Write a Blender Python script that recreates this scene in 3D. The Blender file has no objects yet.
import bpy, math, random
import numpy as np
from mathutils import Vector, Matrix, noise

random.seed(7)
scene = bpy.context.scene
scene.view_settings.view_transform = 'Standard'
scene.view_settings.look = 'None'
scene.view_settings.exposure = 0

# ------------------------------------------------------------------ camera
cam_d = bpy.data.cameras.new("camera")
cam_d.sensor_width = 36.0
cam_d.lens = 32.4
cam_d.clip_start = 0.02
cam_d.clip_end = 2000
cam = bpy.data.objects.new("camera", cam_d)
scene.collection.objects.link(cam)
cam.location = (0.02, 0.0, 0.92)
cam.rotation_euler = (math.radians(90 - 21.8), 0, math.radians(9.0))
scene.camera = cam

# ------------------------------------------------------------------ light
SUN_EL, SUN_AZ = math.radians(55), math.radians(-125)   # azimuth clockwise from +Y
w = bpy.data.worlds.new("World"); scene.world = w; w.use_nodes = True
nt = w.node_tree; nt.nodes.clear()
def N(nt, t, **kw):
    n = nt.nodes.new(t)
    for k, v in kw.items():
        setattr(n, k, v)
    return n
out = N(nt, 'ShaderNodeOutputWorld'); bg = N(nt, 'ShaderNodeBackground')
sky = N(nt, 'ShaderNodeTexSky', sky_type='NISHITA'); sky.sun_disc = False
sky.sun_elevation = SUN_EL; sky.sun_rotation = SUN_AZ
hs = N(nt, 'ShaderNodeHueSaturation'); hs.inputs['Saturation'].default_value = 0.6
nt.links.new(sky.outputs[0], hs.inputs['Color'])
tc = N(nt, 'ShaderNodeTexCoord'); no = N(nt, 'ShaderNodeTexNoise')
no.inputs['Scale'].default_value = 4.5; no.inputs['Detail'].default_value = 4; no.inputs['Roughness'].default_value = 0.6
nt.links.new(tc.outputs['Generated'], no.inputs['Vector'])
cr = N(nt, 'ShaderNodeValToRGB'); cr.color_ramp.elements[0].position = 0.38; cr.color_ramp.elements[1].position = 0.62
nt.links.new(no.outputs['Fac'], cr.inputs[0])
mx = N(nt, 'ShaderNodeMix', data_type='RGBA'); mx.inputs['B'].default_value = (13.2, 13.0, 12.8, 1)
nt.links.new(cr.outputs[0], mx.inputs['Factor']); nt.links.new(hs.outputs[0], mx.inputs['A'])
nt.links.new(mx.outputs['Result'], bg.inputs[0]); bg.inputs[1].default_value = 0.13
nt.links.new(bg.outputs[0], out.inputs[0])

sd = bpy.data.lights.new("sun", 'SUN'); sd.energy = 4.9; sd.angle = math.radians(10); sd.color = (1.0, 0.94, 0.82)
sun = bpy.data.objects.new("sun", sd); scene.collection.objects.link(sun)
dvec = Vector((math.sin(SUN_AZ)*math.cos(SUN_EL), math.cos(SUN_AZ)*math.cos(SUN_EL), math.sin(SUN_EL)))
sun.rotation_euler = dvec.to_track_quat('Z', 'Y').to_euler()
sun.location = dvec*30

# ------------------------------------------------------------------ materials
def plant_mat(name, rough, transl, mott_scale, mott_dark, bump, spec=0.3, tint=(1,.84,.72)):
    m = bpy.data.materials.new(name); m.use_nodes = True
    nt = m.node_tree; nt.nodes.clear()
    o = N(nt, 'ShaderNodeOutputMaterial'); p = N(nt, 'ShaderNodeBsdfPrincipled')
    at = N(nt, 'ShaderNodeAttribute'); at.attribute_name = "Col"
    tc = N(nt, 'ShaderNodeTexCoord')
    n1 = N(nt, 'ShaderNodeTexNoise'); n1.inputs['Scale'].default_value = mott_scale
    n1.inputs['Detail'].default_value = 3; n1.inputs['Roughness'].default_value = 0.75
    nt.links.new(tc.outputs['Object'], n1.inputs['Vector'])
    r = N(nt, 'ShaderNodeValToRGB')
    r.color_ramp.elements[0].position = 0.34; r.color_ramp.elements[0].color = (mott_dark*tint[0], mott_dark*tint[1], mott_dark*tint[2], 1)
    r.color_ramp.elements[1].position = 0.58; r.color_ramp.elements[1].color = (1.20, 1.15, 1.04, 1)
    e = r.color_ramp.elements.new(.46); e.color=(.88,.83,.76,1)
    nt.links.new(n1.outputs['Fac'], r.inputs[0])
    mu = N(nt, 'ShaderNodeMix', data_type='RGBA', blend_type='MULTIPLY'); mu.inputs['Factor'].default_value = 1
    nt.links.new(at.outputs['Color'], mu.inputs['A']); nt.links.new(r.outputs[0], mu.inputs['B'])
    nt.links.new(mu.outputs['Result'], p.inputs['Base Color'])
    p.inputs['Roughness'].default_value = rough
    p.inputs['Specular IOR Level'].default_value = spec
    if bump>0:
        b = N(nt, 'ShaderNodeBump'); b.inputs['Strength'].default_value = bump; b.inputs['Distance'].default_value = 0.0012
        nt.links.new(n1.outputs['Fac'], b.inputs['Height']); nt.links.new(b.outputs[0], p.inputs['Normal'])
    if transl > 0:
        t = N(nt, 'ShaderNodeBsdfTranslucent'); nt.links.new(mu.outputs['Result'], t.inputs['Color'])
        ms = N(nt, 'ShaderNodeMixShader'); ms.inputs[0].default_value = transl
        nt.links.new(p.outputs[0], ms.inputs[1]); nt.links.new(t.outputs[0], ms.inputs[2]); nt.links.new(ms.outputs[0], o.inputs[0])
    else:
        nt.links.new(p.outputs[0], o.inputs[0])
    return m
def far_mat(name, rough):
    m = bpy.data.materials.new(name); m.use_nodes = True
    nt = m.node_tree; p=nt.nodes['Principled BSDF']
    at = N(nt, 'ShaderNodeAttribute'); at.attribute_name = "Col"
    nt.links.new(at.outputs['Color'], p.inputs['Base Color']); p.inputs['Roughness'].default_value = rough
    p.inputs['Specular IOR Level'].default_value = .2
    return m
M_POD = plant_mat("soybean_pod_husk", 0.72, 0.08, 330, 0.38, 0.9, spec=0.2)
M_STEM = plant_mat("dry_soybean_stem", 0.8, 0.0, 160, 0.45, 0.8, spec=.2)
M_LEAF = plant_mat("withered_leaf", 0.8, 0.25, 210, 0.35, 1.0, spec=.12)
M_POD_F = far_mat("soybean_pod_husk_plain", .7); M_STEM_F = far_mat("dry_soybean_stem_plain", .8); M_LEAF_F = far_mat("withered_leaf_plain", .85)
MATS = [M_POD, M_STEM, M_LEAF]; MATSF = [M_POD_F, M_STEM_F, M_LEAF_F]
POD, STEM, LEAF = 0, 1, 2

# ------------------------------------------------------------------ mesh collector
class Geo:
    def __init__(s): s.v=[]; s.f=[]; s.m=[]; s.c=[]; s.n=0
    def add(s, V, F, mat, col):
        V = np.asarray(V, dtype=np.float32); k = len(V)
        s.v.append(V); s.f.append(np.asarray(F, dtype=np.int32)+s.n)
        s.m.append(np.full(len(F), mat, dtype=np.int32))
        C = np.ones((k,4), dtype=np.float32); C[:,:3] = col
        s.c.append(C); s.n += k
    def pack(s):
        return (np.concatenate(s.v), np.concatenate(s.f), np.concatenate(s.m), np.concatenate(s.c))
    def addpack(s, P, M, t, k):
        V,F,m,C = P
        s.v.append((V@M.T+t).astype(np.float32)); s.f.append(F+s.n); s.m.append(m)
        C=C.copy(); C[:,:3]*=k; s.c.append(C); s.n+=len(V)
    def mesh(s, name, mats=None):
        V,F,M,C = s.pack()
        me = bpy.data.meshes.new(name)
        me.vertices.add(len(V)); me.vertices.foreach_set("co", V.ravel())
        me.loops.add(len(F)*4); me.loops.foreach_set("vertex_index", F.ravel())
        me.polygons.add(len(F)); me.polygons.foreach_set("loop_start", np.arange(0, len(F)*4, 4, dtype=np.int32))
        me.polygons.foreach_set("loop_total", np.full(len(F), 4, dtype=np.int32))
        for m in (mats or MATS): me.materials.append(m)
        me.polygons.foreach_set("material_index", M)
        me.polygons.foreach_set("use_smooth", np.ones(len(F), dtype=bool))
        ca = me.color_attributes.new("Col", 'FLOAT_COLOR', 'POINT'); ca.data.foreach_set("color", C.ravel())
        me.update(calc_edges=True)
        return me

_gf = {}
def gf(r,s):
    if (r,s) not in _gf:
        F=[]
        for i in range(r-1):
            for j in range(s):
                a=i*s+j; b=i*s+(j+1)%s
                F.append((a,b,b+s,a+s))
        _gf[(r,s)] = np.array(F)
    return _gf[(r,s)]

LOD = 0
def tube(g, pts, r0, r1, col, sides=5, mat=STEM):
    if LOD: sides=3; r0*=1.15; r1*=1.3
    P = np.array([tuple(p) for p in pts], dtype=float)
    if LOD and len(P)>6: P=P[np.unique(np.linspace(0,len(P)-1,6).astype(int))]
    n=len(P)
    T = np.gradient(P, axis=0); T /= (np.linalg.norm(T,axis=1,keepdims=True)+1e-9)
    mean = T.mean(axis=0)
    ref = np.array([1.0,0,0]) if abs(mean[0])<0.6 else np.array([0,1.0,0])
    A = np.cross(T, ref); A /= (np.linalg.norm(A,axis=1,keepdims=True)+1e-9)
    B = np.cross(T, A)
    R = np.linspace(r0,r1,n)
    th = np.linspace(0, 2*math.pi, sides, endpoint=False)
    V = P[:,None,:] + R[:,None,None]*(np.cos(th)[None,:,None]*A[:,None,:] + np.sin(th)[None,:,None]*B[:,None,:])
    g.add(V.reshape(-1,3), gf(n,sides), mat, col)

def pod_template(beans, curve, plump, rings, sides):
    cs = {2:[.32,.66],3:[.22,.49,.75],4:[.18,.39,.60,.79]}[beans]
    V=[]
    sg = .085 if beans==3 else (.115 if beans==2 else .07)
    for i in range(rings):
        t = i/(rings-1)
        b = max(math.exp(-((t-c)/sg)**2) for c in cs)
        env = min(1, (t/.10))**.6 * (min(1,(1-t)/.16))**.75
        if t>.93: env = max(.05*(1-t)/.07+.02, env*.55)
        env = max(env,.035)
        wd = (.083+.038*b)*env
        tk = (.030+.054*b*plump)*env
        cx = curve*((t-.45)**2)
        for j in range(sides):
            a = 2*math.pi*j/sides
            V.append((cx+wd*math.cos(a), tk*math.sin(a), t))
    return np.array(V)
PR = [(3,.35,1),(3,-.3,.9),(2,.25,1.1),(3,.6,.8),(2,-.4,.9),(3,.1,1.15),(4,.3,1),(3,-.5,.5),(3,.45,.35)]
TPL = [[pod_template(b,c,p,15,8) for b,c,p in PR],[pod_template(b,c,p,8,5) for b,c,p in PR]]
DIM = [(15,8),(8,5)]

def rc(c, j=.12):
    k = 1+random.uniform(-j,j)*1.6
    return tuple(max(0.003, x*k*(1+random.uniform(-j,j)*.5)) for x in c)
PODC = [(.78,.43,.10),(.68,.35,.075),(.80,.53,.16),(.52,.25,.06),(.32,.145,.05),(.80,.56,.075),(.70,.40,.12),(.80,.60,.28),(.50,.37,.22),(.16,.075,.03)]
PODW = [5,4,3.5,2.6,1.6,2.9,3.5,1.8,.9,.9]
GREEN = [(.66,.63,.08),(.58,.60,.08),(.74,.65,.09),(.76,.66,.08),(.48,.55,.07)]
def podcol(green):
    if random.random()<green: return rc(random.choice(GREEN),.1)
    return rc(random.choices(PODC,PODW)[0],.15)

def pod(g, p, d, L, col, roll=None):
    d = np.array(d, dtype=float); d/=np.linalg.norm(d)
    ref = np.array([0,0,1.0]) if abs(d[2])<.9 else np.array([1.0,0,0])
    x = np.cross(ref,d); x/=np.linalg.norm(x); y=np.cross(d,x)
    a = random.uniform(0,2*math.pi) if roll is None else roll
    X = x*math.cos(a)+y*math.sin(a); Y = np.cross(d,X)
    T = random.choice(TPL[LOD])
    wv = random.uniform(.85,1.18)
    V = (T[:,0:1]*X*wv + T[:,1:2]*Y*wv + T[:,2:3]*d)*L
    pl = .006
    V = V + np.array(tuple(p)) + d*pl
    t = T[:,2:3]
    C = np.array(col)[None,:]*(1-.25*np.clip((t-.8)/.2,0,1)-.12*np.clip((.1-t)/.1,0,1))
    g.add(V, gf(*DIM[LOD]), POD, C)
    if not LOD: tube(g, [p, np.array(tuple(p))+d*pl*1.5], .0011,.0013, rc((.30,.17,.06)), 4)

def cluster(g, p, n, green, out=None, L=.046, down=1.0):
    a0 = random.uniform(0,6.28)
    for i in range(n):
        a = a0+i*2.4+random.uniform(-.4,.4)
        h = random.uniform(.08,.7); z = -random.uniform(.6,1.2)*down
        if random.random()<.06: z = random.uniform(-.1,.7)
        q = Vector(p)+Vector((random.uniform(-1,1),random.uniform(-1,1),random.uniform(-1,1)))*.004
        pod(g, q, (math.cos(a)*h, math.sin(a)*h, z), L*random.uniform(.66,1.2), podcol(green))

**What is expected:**
Set down verbatim only the lines between the start of the data above and the line with "scene.camera = cam", both boundaries included.

**Result for this task:**
Write a Blender Python script that recreates this scene in 3D. The Blender file has no objects yet.
import bpy, math, random
import numpy as np
from mathutils import Vector, Matrix, noise

random.seed(7)
scene = bpy.context.scene
scene.view_settings.view_transform = 'Standard'
scene.view_settings.look = 'None'
scene.view_settings.exposure = 0

# ------------------------------------------------------------------ camera
cam_d = bpy.data.cameras.new("camera")
cam_d.sensor_width = 36.0
cam_d.lens = 32.4
cam_d.clip_start = 0.02
cam_d.clip_end = 2000
cam = bpy.data.objects.new("camera", cam_d)
scene.collection.objects.link(cam)
cam.location = (0.02, 0.0, 0.92)
cam.rotation_euler = (math.radians(90 - 21.8), 0, math.radians(9.0))
scene.camera = cam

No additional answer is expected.